[Dataset excerpt]

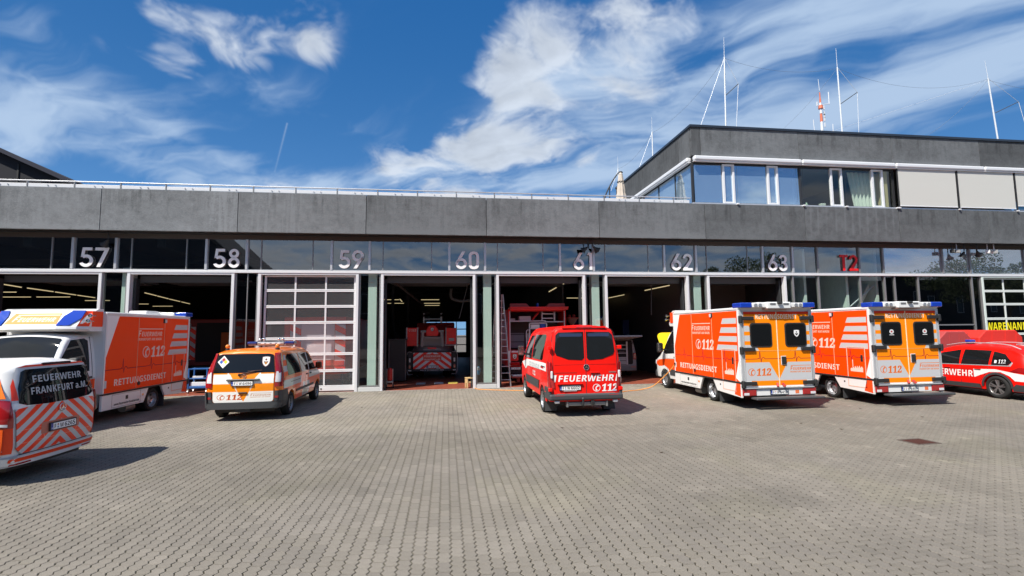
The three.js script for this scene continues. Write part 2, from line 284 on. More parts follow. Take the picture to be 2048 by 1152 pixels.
  part('lid', [bx(-0.30, 0.30, -0.02, 0.002, -0.24, 0.24), ...[-0.24, -0.16, -0.08, 0, 0.08, 0.16, 0.24].map((x) => bx(x - 0.022, x + 0.022, 0.002, 0.010, -0.22, 0.22, 0.003))], rust, cover);
  seed(21);
  const leafSpots = [[4.05, 11.2], [8.6, 9.1], [12.2, 8.9], [7.6, 14.9], [2.75, 8.55], [11.8, 7.4], [-2.6, 4.4], [9.0, 9.9]], leafAt = ['in the open yard below the red van', 'left of the manhole cover', 'right of and beyond the manhole cover', 'closest to the camera, at lower right', 'just below the shadow of the red van', 'below the rear step of the middle ambulance', 'between the orange van and door 60', 'just beyond the manhole cover'];
  leafSpots.forEach(([x, z], i) => {
    const s = new THREE.Shape(); s.moveTo(-0.05, 0); s.quadraticCurveTo(-0.01, 0.035, 0.05, 0.004); s.quadraticCurveTo(0, -0.028, -0.05, 0);
    const g = extrude(s, 0.002).rotateX(-Math.PI / 2); const P2 = g.attributes.position; for (let a = 0; a < P2.count; a++) P2.setY(a, P2.getY(a) + Math.abs(P2.getX(a)) * 0.4); g.computeVertexNormals();
    const o = solo('dead_leaf', g, std(lin(0.05, 0.03, 0.018), { roughness: 0.9 }), 'small curled dry leaf on the paving ' + leafAt[i], 'leaf', 'dry leaves on the paving'); o.position.set(x, 0.003, z); o.rotation.y = rr(0, 6);
  });
}
// ------------------------------------------------------------------ the long hall with its numbered doors
const ZF = 0.62, BAY = 4.7, bayL = (k) => -12.05 + BAY * k, bayR = (k) => -8.22 + BAY * k;     // k = 0 is door 58; outer edges of the door frames
const concreteTex = [];
for (let v = 0; v < 5; v++) {
  // weathered fair-faced panels: fine mottling, run-off streaks, crusts of lime where water stood
  concreteTex.push(dataTex(512, 192, (x, y) => {
    const m = fbm(x * 26 + v * 9, y * 9, v + 0.5, 5), f = noise3(x * 260, y * 90, v), cloud = fbm(x * 4 + v * 3, y * 1.6, 4 + v, 3);
    let b = 0.79 + 0.46 * (m - 0.5) + 0.22 * (f - 0.5) + 0.34 * (cloud - 0.5);
    const str = sstep(fbm(x * 46 + v * 17, y * 0.8, 3 + v, 3), 0.50, 0.68), where = [0.10, 1.0, 0.85, 0.45, 0.6][v] * sstep(fbm(x * 3.2 + v * 5.5, 0.5, 7 + v, 2), 0.42, 0.60);
    const crackle = sstep(Math.abs(fbm(x * 46, y * 17, 21 + v, 4) - 0.5), 0.045, 0.0);
    b += where * (0.26 * str * (0.5 + 0.5 * noise3(x * 120, y * 30, 4)) + 0.42 * crackle * sstep(fbm(x * 7 + v, y * 1.2, 9, 2), 0.40, 0.58));
    b -= 0.24 * sstep(fbm(x * 40 + v, y * 1.4, 40 + v, 3), 0.56, 0.78) * sstep(y, 0.1, 1.0);
    b += 0.16 * sstep(fbm(x * 60, 0.3, 50 + v, 2), 0.45, 0.7) * sstep(y, 0.93, 1.0) * (v % 2);
    b += 0.22 * sstep(0.07, 0.0, y + 0.09 * (fbm(x * 24, 0.2, 9 + v, 2) - 0.5)) * (v === 4 || v === 3 ? 1 : 0.25) + 0.07 * sstep(x, 0.985, 1.0) - 0.05 * sstep(0.012, 0, x);
    return [b, b * 1.0, b * (1.0 - 0.015 * m)];
  }, { wrapS: THREE.ClampToEdgeWrapping, wrapT: THREE.ClampToEdgeWrapping }));
}
const stripTex = dataTex(512, 192, (x, y) => {      // panel under the office windows, with pale vertical run-off marks
  let b = 0.78 + 0.55 * (fbm(x * 26, y * 9, 77, 5) - 0.5) + 0.22 * (noise3(x * 260, y * 90, 5) - 0.5);
  for (let i = 0; i < 11; i++) { const c = 0.06 + i * 0.087 + 0.012 * Math.sin(i * 5.1); b += 0.30 * Math.exp(-(((x - c + 0.008 * (1 - y)) / 0.010) ** 2)) * (0.35 + 0.65 * noise3(i, y * 5, 2)) * sstep(y, 0.05, 0.3); }
  return b;
}, { wrapS: THREE.ClampToEdgeWrapping, wrapT: THREE.ClampToEdgeWrapping });
const panelMat = (tone, tex) => std(lin(tone * 0.955, tone * 1.015, tone * 1.085), { roughness: 0.9, map: tex, bumpMap: bumpy, bumpScale: 0.003 });
function panelGeo(w, h, d) { return bx(0, w, 0, h, -d, 0, 0.006); }
function uvFront(g, w, h) { const p = g.attributes.position, u = g.attributes.uv; for (let i = 0; i < p.count; i++) u.setXY(i, p.getX(i) / w, p.getY(i) / h); return g; }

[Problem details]
Repeat the data exactly in full, omitting its pictures.

[The reply]
The three.js script for this scene continues. Write part 2, from line 284 on. More parts follow. Take the picture to be 2048 by 1152 pixels.
  part('lid', [bx(-0.30, 0.30, -0.02, 0.002, -0.24, 0.24), ...[-0.24, -0.16, -0.08, 0, 0.08, 0.16, 0.24].map((x) => bx(x - 0.022, x + 0.022, 0.002, 0.010, -0.22, 0.22, 0.003))], rust, cover);
  seed(21);
  const leafSpots = [[4.05, 11.2], [8.6, 9.1], [12.2, 8.9], [7.6, 14.9], [2.75, 8.55], [11.8, 7.4], [-2.6, 4.4], [9.0, 9.9]], leafAt = ['in the open yard below the red van', 'left of the manhole cover', 'right of and beyond the manhole cover', 'closest to the camera, at lower right', 'just below the shadow of the red van', 'below the rear step of the middle ambulance', 'between the orange van and door 60', 'just beyond the manhole cover'];
  leafSpots.forEach(([x, z], i) => {
    const s = new THREE.Shape(); s.moveTo(-0.05, 0); s.quadraticCurveTo(-0.01, 0.035, 0.05, 0.004); s.quadraticCurveTo(0, -0.028, -0.05, 0);
    const g = extrude(s, 0.002).rotateX(-Math.PI / 2); const P2 = g.attributes.position; for (let a = 0; a < P2.count; a++) P2.setY(a, P2.getY(a) + Math.abs(P2.getX(a)) * 0.4); g.computeVertexNormals();
    const o = solo('dead_leaf', g, std(lin(0.05, 0.03, 0.018), { roughness: 0.9 }), 'small curled dry leaf on the paving ' + leafAt[i], 'leaf', 'dry leaves on the paving'); o.position.set(x, 0.003, z); o.rotation.y = rr(0, 6);
  });
}
// ------------------------------------------------------------------ the long hall with its numbered doors
const ZF = 0.62, BAY = 4.7, bayL = (k) => -12.05 + BAY * k, bayR = (k) => -8.22 + BAY * k;     // k = 0 is door 58; outer edges of the door frames
const concreteTex = [];
for (let v = 0; v < 5; v++) {
  // weathered fair-faced panels: fine mottling, run-off streaks, crusts of lime where water stood
  concreteTex.push(dataTex(512, 192, (x, y) => {
    const m = fbm(x * 26 + v * 9, y * 9, v + 0.5, 5), f = noise3(x * 260, y * 90, v), cloud = fbm(x * 4 + v * 3, y * 1.6, 4 + v, 3);
    let b = 0.79 + 0.46 * (m - 0.5) + 0.22 * (f - 0.5) + 0.34 * (cloud - 0.5);
    const str = sstep(fbm(x * 46 + v * 17, y * 0.8, 3 + v, 3), 0.50, 0.68), where = [0.10, 1.0, 0.85, 0.45, 0.6][v] * sstep(fbm(x * 3.2 + v * 5.5, 0.5, 7 + v, 2), 0.42, 0.60);
    const crackle = sstep(Math.abs(fbm(x * 46, y * 17, 21 + v, 4) - 0.5), 0.045, 0.0);
    b += where * (0.26 * str * (0.5 + 0.5 * noise3(x * 120, y * 30, 4)) + 0.42 * crackle * sstep(fbm(x * 7 + v, y * 1.2, 9, 2), 0.40, 0.58));
    b -= 0.24 * sstep(fbm(x * 40 + v, y * 1.4, 40 + v, 3), 0.56, 0.78) * sstep(y, 0.1, 1.0);
    b += 0.16 * sstep(fbm(x * 60, 0.3, 50 + v, 2), 0.45, 0.7) * sstep(y, 0.93, 1.0) * (v % 2);
    b += 0.22 * sstep(0.07, 0.0, y + 0.09 * (fbm(x * 24, 0.2, 9 + v, 2) - 0.5)) * (v === 4 || v === 3 ? 1 : 0.25) + 0.07 * sstep(x, 0.985, 1.0) - 0.05 * sstep(0.012, 0, x);
    return [b, b * 1.0, b * (1.0 - 0.015 * m)];
  }, { wrapS: THREE.ClampToEdgeWrapping, wrapT: THREE.ClampToEdgeWrapping }));
}
const stripTex = dataTex(512, 192, (x, y) => {      // panel under the office windows, with pale vertical run-off marks
  let b = 0.78 + 0.55 * (fbm(x * 26, y * 9, 77, 5) - 0.5) + 0.22 * (noise3(x * 260, y * 90, 5) - 0.5);
  for (let i = 0; i < 11; i++) { const c = 0.06 + i * 0.087 + 0.012 * Math.sin(i * 5.1); b += 0.30 * Math.exp(-(((x - c + 0.008 * (1 - y)) / 0.010) ** 2)) * (0.35 + 0.65 * noise3(i, y * 5, 2)) * sstep(y, 0.05, 0.3); }
  return b;
}, { wrapS: THREE.ClampToEdgeWrapping, wrapT: THREE.ClampToEdgeWrapping });
const panelMat = (tone, tex) => std(lin(tone * 0.955, tone * 1.015, tone * 1.085), { roughness: 0.9, map: tex, bumpMap: bumpy, bumpScale: 0.003 });
function panelGeo(w, h, d) { return bx(0, w, 0, h, -d, 0, 0.006); }
function uvFront(g, w, h) { const p = g.attributes.position, u = g.attributes.uv; for (let i = 0; i < p.count; i++) u.setXY(i, p.getX(i) / w, p.getY(i) / h); return g; }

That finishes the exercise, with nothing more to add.